Since its first appearance at the 1962 Thanksgiving game against Texas A&M, the flag—or more accurately, flags—has been a mainstay of Longhorn football games and campus and civic events, including appearing at two national championship games. 

Today, the fraternity possesses three extra-large flags, one for parades (streets are often narrower than football fields, after all), a “drop flag” you might recognize from graduation ceremonies, and of course, the giant one that members open and present on the field. The most recent field flag, produced by San Antonio’s Dixie Flag and Banner Company, is a whopping 100-by-150 feet. 

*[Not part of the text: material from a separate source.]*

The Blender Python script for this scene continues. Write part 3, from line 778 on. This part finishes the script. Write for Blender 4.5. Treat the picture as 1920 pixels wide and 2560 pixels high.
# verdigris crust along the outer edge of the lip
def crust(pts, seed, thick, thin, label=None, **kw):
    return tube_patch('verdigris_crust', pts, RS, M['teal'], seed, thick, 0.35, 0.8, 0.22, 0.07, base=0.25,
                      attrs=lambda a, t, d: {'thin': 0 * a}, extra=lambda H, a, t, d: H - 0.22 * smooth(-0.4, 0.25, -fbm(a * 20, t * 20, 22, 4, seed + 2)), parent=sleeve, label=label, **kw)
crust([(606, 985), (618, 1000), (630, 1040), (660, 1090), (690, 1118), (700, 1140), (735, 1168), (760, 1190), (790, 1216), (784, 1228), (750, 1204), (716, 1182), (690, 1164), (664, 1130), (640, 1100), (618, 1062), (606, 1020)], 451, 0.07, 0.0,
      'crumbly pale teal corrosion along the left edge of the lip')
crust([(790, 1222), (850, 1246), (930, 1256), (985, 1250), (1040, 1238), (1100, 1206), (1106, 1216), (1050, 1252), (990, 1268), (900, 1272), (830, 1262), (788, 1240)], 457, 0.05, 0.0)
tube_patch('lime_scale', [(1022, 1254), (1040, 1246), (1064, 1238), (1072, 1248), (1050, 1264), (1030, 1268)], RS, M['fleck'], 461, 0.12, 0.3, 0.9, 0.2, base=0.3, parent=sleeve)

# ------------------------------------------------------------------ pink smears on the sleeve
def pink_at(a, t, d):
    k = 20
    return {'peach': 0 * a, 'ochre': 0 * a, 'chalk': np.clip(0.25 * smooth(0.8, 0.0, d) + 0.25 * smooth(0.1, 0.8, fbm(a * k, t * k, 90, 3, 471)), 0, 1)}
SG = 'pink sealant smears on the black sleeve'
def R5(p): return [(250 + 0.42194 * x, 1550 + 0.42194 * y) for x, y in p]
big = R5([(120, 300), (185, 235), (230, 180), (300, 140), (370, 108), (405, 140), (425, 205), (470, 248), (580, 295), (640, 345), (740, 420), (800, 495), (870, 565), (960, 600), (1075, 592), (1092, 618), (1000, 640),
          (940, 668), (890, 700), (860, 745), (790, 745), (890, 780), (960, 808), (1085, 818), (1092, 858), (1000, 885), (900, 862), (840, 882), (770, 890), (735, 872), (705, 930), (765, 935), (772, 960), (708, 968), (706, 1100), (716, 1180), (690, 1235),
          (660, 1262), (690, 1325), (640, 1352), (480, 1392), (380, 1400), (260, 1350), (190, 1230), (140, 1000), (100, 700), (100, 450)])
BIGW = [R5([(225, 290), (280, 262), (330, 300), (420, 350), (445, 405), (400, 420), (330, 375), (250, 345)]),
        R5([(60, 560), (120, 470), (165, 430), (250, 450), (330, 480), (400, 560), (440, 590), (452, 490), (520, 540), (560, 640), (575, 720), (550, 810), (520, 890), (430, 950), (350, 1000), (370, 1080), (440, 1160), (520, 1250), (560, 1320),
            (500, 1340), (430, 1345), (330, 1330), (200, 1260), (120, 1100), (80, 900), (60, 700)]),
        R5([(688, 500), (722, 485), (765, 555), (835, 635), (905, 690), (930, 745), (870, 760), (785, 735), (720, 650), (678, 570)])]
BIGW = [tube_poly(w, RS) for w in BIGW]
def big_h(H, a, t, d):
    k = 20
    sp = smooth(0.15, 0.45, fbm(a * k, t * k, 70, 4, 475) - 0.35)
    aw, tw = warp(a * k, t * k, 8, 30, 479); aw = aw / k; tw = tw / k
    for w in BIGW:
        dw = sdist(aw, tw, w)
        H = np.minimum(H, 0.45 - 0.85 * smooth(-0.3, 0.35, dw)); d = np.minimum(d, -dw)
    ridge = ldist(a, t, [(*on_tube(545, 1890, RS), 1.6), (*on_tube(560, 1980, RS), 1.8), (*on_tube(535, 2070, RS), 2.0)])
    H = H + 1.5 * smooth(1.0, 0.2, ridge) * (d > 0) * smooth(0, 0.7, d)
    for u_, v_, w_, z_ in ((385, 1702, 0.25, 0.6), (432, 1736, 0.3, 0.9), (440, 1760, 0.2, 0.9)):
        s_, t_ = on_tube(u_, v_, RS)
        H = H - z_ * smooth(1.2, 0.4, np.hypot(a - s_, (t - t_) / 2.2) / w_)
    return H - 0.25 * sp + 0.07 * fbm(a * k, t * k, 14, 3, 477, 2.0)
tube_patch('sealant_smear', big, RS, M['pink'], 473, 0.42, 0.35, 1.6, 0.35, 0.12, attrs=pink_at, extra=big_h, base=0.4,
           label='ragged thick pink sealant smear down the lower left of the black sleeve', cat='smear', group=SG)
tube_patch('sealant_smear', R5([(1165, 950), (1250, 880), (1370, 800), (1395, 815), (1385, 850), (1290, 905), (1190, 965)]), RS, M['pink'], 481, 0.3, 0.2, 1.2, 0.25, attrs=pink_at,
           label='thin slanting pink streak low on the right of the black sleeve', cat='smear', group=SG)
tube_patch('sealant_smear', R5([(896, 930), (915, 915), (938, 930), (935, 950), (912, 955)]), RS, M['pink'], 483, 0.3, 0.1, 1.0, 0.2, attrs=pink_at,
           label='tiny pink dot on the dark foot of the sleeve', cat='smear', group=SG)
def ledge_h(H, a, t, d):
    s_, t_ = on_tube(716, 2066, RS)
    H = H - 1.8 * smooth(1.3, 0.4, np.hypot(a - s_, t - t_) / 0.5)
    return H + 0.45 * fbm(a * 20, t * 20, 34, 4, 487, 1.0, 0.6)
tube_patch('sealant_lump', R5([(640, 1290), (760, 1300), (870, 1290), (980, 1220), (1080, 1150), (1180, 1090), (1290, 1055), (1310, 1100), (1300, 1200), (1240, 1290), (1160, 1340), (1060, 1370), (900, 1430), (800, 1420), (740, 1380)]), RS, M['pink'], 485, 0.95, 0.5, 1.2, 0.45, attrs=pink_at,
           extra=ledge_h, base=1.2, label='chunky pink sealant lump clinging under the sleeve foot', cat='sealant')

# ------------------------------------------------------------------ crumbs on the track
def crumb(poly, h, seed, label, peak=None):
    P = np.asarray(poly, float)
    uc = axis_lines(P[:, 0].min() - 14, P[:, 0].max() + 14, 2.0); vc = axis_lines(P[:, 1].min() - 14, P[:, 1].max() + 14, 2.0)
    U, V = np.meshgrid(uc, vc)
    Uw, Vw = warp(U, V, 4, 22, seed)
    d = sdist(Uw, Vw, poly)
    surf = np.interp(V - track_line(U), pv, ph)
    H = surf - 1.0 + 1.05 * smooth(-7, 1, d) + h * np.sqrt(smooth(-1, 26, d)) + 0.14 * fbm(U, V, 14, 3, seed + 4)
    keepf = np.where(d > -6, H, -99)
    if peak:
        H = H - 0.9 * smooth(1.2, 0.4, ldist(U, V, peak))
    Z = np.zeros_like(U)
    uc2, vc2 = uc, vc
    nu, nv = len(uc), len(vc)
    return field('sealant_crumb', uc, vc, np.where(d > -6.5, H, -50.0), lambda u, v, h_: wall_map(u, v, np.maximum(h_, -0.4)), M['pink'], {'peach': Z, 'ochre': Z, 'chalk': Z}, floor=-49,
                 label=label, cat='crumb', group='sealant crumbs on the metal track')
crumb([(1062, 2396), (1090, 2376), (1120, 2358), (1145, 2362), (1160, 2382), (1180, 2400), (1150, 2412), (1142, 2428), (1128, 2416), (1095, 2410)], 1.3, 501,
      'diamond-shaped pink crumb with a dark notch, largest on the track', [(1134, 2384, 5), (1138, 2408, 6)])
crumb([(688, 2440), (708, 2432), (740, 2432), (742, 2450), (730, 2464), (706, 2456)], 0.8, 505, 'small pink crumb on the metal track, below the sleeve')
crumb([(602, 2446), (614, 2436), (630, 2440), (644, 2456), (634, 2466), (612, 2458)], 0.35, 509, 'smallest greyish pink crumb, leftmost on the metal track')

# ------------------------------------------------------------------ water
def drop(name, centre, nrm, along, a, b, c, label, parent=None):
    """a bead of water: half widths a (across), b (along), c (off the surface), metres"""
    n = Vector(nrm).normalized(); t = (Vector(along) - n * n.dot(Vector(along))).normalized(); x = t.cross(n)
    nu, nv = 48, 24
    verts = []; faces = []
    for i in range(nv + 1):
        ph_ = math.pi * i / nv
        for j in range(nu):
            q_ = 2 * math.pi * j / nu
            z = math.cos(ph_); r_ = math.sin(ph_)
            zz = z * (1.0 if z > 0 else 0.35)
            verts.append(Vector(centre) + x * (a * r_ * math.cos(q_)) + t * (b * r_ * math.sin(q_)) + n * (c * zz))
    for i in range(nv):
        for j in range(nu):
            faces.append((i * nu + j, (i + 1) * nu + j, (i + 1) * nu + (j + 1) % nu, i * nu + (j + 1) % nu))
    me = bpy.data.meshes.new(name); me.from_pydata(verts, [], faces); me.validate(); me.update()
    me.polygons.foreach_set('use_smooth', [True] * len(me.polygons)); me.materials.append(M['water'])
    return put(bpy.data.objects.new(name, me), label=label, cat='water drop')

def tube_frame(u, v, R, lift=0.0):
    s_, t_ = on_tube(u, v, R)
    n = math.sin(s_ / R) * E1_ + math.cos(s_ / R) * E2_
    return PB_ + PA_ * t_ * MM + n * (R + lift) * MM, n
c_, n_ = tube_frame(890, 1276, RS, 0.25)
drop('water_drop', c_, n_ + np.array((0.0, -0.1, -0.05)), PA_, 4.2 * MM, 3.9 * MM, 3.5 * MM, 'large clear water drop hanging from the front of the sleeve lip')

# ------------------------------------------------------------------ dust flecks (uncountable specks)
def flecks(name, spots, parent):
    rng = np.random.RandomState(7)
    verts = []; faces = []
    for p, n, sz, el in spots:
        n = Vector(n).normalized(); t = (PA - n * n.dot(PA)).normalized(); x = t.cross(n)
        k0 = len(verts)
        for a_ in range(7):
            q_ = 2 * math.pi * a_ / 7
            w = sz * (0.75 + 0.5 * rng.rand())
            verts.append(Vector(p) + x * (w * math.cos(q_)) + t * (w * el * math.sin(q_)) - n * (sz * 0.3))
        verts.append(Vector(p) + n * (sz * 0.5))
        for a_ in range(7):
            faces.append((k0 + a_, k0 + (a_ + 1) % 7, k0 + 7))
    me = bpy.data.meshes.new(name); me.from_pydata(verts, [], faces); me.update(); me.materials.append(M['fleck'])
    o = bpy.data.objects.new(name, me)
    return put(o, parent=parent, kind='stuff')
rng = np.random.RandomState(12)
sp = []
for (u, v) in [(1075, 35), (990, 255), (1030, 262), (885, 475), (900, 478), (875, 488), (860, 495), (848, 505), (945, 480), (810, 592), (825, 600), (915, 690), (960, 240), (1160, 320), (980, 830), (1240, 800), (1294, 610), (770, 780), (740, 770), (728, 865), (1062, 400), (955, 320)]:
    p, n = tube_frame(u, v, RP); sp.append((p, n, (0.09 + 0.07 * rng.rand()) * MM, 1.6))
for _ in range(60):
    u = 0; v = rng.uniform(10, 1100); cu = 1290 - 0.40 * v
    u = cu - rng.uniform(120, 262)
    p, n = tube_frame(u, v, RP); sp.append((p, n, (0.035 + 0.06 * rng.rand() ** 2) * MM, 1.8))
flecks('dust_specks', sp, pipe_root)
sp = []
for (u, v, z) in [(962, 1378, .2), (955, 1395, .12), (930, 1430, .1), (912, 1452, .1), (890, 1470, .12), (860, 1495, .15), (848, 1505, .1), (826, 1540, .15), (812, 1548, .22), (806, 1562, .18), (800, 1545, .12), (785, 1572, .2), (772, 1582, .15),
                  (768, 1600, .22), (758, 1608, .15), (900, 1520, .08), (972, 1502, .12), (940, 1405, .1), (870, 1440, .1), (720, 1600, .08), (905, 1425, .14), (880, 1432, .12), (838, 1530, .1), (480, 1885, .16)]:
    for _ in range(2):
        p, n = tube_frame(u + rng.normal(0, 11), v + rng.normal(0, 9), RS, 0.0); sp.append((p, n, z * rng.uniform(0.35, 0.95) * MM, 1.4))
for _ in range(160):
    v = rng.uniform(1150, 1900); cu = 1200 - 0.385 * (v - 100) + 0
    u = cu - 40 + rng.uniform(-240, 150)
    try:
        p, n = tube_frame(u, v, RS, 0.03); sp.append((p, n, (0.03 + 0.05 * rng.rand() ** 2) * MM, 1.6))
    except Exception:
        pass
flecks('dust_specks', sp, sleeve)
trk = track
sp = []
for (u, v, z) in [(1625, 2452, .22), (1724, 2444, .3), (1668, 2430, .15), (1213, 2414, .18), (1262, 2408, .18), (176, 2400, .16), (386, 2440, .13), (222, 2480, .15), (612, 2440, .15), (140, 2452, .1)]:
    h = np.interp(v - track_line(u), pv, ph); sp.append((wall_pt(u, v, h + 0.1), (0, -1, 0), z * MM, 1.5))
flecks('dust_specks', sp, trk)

It takes practice, too, to properly “run out” the flag without, for example, one side getting caught moving too slow, or to unfurl it in the spinning “cyclone” maneuver, which resembles a twister, or perhaps a butterfly bursting from its chrysalis. Either way, the members of Texas APO have been folding, unfolding, marching with, and toting the flags for decades. The flags even have their own trailers for transport, like Bevo himself. 

“APO’s flag is great because Texas is great,” says Robyn Lee, APO co-president (with Lucas Best). “We have had the honor of showing the world’s largest Texas flag at UT football games, brought it everywhere from the Rose Bowl to ESPN College Gameday. We do all of this out of pride in our state and our school.” 

A lot of work for a piece of cloth? Perhaps. But when it’s the flag of Texas, people seem willing to do the work. Perhaps it’s a flag that’s not as balanced as that of New Mexico, or as garish as Maryland’s strange patchwork, but for Texans, and for their flagship university, it’s a symbol with generations of meaning. 

After all, what’s the purpose of a flag, or a single bright star, if not to exist as an object to rally around?